-- What you need to do --
Go through the data below line by line and count those containing the word "Python". Reply with the count only.

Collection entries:
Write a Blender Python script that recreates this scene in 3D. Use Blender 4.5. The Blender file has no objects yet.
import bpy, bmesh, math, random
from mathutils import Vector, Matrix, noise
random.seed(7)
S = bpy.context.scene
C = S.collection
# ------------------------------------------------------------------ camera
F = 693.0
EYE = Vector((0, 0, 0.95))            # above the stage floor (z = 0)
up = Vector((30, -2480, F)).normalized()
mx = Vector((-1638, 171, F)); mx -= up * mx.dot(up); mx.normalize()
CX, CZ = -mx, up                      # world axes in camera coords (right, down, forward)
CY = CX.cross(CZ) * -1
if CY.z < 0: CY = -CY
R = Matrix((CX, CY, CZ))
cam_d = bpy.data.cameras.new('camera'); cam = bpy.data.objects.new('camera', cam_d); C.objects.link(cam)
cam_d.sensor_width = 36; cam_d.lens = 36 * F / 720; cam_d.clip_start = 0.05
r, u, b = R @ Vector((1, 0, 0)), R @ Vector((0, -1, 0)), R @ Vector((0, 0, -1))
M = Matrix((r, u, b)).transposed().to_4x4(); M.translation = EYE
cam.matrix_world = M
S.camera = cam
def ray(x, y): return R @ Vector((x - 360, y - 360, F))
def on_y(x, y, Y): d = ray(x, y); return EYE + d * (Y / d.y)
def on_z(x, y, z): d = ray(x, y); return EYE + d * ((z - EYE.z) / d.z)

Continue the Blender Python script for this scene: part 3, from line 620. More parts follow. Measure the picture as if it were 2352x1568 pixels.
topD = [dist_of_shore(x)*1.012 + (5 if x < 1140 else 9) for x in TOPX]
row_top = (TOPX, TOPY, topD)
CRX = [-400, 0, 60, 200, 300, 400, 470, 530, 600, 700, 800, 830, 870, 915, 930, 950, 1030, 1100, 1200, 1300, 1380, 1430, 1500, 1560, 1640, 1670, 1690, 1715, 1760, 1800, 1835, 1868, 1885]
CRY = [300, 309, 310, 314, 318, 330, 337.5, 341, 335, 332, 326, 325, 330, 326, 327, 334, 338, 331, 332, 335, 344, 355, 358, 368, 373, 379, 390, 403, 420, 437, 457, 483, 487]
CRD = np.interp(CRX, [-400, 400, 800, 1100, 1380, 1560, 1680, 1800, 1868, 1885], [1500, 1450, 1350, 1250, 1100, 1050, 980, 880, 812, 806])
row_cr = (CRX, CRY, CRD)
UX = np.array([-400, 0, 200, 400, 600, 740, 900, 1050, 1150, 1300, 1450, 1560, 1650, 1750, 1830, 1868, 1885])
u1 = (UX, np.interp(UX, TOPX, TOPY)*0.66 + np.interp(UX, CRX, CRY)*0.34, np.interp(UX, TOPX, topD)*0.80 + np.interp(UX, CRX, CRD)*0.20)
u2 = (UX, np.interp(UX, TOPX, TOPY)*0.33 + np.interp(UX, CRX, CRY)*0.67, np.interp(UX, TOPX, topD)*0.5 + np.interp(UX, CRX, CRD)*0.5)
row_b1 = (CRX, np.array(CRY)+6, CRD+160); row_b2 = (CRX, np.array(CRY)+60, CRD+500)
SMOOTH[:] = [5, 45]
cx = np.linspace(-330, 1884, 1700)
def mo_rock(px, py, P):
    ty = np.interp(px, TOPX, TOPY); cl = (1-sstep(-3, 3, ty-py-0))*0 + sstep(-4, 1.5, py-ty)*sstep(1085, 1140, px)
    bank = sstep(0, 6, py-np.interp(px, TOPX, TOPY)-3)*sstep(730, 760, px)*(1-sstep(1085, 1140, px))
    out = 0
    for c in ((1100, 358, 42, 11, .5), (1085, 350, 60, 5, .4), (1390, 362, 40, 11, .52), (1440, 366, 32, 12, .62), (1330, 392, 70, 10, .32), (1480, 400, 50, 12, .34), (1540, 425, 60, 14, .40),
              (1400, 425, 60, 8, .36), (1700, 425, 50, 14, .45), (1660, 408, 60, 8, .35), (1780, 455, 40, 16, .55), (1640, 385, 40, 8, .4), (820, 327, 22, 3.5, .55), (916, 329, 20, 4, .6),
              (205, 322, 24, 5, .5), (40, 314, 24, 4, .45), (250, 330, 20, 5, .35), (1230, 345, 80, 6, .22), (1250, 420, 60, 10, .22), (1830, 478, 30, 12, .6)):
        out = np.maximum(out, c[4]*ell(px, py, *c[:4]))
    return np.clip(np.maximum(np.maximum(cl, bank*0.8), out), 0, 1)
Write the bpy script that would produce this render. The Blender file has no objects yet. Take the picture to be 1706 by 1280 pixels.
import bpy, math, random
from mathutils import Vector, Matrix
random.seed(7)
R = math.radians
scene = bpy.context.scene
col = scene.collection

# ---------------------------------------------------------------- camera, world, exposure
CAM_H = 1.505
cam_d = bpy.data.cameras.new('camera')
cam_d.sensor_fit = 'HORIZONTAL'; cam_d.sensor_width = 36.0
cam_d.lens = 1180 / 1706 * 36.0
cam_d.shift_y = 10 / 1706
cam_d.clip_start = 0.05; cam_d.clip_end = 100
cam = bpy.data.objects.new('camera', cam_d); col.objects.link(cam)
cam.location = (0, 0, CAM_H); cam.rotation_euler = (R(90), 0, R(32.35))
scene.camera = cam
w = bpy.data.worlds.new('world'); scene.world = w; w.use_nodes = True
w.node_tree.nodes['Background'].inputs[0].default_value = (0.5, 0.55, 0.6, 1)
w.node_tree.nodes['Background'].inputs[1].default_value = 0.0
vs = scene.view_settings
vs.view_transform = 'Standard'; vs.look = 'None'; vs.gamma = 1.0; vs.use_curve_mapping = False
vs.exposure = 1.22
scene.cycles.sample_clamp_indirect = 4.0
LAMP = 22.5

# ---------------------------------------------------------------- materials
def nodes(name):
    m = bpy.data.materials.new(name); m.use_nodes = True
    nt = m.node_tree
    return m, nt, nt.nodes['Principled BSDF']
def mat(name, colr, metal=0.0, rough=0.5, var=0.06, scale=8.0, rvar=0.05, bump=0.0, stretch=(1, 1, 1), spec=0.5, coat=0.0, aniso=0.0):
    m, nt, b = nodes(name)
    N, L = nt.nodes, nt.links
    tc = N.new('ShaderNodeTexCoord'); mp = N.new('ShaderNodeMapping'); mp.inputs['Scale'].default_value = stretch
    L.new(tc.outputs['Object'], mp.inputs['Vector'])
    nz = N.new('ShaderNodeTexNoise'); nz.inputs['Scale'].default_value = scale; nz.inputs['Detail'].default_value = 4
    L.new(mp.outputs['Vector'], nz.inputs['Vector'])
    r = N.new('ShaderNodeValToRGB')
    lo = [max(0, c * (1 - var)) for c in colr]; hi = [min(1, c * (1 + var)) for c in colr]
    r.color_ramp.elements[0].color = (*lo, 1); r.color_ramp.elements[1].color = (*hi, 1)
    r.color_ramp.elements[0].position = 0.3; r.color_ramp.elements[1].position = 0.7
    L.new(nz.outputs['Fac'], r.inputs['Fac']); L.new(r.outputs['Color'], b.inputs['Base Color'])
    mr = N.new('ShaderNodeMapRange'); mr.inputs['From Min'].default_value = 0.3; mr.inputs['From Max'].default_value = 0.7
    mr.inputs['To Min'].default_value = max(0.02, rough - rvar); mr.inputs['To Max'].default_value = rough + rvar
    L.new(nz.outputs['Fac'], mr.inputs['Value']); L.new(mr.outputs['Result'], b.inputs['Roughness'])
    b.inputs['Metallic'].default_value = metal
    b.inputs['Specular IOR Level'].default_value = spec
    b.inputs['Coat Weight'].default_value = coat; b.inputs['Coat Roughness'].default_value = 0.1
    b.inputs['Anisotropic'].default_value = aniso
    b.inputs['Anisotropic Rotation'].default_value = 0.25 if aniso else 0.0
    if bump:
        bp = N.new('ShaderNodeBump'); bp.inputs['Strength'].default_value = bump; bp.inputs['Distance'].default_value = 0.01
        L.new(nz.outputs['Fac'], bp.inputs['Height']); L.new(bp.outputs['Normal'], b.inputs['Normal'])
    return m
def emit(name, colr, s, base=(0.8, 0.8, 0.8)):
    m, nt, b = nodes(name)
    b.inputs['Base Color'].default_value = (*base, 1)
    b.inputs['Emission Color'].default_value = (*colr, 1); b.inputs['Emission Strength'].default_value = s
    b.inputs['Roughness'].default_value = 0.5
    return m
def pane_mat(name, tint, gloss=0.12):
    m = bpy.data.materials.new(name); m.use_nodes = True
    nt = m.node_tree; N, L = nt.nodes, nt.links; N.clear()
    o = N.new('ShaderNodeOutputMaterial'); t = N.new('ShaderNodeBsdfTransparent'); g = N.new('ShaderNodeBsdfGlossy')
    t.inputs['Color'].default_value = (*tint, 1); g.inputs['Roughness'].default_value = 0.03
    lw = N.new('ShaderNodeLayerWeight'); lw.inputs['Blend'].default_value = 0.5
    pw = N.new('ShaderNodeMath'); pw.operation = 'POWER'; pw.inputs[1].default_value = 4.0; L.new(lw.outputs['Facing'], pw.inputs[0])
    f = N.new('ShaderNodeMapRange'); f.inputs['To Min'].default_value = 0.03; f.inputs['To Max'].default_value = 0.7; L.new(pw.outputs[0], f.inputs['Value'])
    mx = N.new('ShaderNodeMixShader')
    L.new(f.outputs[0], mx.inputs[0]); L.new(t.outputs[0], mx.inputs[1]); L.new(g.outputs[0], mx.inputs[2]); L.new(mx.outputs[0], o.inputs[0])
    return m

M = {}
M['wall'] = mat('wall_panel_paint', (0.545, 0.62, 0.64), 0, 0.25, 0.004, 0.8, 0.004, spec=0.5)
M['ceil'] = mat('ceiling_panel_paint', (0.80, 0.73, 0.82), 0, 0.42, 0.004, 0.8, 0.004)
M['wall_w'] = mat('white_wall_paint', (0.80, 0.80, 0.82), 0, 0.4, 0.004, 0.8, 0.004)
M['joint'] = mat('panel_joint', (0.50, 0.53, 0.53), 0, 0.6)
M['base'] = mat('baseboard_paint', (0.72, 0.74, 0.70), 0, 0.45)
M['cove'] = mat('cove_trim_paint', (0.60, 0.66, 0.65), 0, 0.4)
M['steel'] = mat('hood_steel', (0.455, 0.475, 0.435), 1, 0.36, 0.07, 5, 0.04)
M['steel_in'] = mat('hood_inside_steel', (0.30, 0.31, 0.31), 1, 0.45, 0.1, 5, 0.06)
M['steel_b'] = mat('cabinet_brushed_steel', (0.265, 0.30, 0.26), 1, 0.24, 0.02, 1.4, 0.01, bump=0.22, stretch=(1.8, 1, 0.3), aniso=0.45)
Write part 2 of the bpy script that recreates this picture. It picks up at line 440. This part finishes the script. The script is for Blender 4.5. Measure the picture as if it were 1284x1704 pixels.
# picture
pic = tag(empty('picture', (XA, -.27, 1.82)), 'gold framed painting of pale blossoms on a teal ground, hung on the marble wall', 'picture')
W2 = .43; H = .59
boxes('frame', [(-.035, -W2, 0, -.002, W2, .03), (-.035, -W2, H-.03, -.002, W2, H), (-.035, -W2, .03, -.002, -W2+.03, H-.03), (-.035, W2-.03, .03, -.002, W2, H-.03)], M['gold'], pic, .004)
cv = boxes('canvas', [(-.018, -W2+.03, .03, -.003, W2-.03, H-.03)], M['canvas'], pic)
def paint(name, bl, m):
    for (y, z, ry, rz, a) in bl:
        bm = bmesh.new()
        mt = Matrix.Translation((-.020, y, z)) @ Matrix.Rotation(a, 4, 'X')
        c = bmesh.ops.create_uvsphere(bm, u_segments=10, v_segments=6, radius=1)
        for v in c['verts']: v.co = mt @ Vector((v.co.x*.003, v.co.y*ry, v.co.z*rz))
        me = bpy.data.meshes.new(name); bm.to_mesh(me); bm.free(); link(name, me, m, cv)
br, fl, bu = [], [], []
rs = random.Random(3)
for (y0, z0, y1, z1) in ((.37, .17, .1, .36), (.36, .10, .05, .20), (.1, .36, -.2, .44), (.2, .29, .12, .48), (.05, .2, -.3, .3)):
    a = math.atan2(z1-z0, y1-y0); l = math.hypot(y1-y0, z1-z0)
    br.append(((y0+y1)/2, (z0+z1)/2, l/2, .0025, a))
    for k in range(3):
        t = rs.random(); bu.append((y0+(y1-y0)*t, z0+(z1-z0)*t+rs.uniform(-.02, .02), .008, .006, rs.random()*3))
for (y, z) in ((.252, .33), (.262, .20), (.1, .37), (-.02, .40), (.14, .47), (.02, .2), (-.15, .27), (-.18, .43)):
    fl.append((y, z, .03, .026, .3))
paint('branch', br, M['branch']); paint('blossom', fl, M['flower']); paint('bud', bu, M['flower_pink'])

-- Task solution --
2